03 May 2026

Aim for nuclear peace first

PANews reports: 

In April 2026, a hair dryer was used to heat a meteorological sensor at Paris Charles de Gaulle Airport, causing abnormal temperature spikes. The attacker exploited rule vulnerabilities in Polymarket's prediction market, winning $34,000 in prizes. Polymarket relies on a single data source and does not revise data after settlement, making physical intervention possible. After the incident was exposed, Polymarket quietly changed the data source without publicly acknowledging the vulnerability. This is known as a 'physical oracle attack,' with low cost but high returns. A hair dryer "blew" $34,000 away from Polymarket, PANews, 23 April 2026

Campbell's Law states that as soon as you use a specific number to judge people's success, people will start "gaming the system" to make that number look good, even if it ruins the actual quality of the work. The hairdryer is a relatively trivial example; a more serious one is 'teaching to the test'. It's a problem that afflicts current policymakers and could, potentially, derail a Social Policy Bond regime, which depends entirely on the definition and targeting of quantitative variables. A solution would be to target goals that are, or are inextricably lined to, what we actually want to achieve. This could be made to work well for bonds that target broad goals at a highly aggregated level and in the long term. Take literacy: if we want to see improvements in the literacy of, say, 7-year old children in a country over the next decade, we could sample children of that age over a wide area, waiting until the end of the decade to take the sample.

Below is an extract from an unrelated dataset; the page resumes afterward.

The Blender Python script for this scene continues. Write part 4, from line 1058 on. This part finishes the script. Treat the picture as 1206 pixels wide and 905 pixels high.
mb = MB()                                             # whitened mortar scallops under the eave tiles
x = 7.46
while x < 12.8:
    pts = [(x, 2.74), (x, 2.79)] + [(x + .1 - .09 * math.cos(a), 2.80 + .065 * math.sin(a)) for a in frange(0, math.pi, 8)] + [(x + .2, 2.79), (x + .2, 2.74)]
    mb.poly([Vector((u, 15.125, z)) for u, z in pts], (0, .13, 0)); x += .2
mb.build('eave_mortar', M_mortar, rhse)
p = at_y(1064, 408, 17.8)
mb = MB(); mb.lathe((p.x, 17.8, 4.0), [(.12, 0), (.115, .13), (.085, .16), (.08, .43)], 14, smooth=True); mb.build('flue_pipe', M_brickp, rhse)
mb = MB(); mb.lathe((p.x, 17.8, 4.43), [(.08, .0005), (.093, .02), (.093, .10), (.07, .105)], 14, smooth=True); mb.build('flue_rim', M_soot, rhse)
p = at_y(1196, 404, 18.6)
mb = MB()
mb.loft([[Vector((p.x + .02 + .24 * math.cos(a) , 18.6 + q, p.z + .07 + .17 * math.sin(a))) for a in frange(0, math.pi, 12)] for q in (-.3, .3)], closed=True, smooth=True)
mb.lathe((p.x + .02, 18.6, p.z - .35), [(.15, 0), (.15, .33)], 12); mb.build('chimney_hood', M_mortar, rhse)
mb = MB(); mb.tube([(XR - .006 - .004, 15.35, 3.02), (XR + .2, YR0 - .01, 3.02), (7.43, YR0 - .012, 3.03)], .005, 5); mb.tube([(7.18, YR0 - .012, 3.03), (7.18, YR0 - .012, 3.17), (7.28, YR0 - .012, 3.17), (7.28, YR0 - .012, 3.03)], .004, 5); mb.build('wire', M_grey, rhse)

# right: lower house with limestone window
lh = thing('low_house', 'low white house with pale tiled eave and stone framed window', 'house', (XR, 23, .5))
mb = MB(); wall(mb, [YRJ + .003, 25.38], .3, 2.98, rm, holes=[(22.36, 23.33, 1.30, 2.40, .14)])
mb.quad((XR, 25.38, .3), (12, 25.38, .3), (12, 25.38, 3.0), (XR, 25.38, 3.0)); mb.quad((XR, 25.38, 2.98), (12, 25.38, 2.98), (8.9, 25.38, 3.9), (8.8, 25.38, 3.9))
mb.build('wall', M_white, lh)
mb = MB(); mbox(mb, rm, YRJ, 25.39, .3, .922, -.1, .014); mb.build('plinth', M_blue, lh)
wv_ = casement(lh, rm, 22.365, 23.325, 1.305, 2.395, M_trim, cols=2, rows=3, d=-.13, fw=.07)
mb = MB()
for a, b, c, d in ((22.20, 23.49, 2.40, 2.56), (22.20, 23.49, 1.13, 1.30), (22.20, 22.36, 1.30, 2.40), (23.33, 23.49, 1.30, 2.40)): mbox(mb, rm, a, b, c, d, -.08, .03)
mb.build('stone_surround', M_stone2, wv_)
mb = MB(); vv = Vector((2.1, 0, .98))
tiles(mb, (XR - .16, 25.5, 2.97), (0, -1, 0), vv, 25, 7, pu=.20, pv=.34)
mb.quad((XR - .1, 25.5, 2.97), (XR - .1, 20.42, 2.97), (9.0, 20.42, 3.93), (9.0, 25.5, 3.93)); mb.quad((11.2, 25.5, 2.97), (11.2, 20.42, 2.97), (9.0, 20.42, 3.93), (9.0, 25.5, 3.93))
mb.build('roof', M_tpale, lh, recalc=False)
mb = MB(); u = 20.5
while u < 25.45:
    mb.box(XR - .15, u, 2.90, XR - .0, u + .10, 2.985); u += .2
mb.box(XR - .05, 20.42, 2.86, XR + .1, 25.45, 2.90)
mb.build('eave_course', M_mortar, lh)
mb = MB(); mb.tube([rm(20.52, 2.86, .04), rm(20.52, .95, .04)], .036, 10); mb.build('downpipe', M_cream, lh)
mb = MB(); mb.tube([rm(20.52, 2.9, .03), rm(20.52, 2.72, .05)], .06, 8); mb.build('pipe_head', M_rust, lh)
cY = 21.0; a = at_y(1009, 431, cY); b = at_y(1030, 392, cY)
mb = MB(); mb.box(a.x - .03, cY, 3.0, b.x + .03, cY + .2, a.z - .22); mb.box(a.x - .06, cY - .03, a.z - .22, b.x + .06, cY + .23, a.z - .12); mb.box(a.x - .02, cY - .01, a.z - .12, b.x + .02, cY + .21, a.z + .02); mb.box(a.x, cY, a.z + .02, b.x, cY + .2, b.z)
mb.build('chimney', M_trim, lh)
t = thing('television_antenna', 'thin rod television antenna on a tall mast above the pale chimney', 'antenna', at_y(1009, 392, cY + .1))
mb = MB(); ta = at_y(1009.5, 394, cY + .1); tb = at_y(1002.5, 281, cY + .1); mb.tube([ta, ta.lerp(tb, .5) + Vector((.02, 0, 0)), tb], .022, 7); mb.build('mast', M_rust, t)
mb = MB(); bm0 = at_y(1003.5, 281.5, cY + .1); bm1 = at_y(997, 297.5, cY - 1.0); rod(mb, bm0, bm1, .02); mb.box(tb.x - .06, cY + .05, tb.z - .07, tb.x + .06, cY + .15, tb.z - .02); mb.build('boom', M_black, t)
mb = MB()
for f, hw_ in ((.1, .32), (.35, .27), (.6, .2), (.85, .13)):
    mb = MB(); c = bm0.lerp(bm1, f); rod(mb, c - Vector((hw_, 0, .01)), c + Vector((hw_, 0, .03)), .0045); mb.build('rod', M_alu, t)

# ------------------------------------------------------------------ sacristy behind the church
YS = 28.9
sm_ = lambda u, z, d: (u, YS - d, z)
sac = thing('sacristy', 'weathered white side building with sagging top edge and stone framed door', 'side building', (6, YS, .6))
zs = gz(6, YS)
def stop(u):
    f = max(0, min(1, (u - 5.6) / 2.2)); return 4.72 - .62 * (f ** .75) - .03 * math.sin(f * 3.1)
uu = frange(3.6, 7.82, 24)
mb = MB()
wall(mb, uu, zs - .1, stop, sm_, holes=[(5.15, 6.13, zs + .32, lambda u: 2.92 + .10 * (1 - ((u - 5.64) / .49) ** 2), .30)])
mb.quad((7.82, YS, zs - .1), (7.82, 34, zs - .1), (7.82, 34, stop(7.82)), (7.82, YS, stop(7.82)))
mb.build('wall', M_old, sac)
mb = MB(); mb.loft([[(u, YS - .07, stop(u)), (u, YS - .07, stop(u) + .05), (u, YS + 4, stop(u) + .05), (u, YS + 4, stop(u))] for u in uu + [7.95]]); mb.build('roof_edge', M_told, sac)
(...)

Nobody would know in advance the identity of those children, so only a genuine improvement in the national literacy level of 7-year olds would signify that the goal had been achieved. 

A current preoccupation of mine is the urgent need for conflict reduction. Coming up with a range of indicators that we could target for world peace, or even regional (such as the Middle East) peace could be done: I envisage an array of indicators, including: numbers of people killed directly by conflict; people seriously maimed; people made homeless; expenditure on weaponry; numbers in armed forces; numbers of schoolbooks inciting hatred; and many others. All these indicators could be debated, then rigorously defined for targeting purposes. This would take time, but would be worth doing, given the payoffs that we would target, such as peace in the world (or region) sustained for at least thirty years. But simpler, and only slightly less ambitious, would be to target nuclear peace: detection of a nuclear explosion is a relatively simple matter: from Wikipedia:

There are many different ways to detect a nuclear detonation, these include seismic, hydroacoustic, and infrasound detection, air sampling, and satellites. They have their own weaknesses and strengths, as well as different utilities. Each has been used separately, but at present the best results occur when data is used in tandem, since the energy caused by an explosion will transfer over to different mediums. Source

I've written about Nuclear Peace Bonds here. I'd hope that, once nuclear peace were targeted, we could then begin the more arduous work on defining exactly what we'd want World Peace Bonds or, say, Middle East Peace Bonds to target.